#### Exercise directions:
Show every line where "from" occurs.

#### Information supplied:

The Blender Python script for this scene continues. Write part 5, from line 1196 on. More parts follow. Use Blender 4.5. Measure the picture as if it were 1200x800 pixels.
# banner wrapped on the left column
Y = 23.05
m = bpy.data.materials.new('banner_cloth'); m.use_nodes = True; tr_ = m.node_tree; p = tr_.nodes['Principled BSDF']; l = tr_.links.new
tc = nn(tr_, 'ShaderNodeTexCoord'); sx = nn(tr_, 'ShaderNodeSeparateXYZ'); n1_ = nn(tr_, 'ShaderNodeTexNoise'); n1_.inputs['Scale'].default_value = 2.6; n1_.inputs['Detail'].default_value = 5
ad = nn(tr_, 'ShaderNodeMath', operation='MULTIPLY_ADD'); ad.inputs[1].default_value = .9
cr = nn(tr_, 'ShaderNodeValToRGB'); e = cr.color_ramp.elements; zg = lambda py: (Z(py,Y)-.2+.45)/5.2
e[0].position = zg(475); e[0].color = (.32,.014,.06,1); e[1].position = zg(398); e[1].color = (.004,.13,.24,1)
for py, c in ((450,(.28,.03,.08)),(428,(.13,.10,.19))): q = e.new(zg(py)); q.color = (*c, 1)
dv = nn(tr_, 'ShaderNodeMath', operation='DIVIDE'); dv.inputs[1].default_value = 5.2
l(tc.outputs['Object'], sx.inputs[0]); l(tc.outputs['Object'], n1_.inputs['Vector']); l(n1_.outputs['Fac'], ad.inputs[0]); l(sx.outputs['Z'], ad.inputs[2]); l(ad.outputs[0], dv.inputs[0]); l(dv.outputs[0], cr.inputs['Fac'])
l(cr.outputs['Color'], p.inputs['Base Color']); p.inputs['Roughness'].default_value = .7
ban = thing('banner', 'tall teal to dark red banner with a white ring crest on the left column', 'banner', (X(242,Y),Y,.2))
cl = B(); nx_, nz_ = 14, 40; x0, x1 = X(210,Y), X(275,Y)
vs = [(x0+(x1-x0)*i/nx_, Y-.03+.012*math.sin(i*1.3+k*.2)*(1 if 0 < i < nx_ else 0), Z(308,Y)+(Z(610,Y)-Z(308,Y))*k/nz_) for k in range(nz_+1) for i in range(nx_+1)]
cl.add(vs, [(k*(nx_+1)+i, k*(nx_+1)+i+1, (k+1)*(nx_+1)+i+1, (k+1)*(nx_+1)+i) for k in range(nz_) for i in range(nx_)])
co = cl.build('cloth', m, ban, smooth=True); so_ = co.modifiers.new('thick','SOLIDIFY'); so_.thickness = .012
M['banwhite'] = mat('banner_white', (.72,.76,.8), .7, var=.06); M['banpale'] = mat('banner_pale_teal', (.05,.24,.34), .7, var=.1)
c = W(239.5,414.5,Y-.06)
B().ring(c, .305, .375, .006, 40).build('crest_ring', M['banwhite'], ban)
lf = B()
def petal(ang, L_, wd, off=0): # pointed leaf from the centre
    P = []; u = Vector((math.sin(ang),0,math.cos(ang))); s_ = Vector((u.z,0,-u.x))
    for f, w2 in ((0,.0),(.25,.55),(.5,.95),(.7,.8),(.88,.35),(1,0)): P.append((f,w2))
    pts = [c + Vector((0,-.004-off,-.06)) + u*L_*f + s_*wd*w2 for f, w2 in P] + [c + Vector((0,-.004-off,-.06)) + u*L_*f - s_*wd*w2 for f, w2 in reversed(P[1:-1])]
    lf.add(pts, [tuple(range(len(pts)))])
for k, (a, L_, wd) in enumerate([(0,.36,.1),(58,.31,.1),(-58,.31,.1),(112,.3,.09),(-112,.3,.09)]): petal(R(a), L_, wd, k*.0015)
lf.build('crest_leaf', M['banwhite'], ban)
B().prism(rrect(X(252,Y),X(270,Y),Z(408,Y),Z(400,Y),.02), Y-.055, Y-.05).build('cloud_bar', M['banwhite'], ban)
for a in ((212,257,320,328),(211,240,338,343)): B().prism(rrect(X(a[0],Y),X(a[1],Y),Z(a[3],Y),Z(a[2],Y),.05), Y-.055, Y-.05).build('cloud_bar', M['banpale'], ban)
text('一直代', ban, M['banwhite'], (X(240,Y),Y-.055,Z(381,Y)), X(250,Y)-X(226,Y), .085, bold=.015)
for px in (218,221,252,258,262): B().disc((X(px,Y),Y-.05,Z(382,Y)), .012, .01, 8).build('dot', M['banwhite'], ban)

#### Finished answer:
The Blender Python script for this scene continues. Write part 5, from line 1196 on. More parts follow. Use Blender 4.5. Measure the picture as if it were 1200x800 pixels.
def petal(ang, L_, wd, off=0): # pointed leaf from the centre